Show: If $\mathbf{A}\in\mathbb{R}^{M\times N}$ with $M\geq N$, then there exists a matrix $\mathbf{G}$ with orthonormal rows so that $\mathbf{A}^T=\mathbf{G}\mathbf{A}\mathbf{G}$.
I'm pretty lost on this problem. I know that I'm going to have to use the SVD at some point in the proof though. Does anyone have any ideas?

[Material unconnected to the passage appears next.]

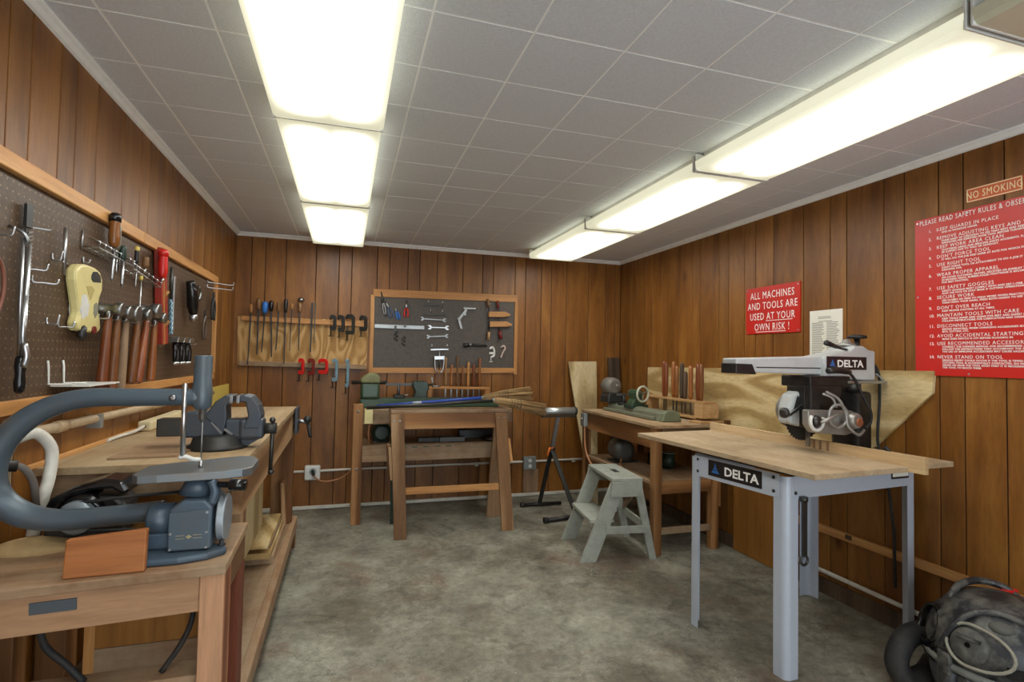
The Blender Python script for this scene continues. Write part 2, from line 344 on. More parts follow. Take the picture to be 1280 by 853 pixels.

Assume rank of matrix $A$ to be $N$.
We can start with SVD, which provides the following decomposition: $$ A_{M\times N} = U_{M\times N} \Sigma_{N\times N} V^\top_{N\times N}. $$ Then, $$ A^\top = V\Sigma U^\top = VU^\top U \Sigma V^\top V U^\top = VU^\top A VU^\top. $$ Pattern matching with $A^\top = GAG$, gives $G = VU^\top$.
Rows of $G$ are orthonormal is equivalent to $G G^\top = I_{N\times N}$. $$ GG^\top = VU^\top UV^\top = VV^\top = I_{N\times N}. $$ The last equality is because $V$ is a square matrix and $V^\top V = I$ and therefore $V^{-1} = V^\top$.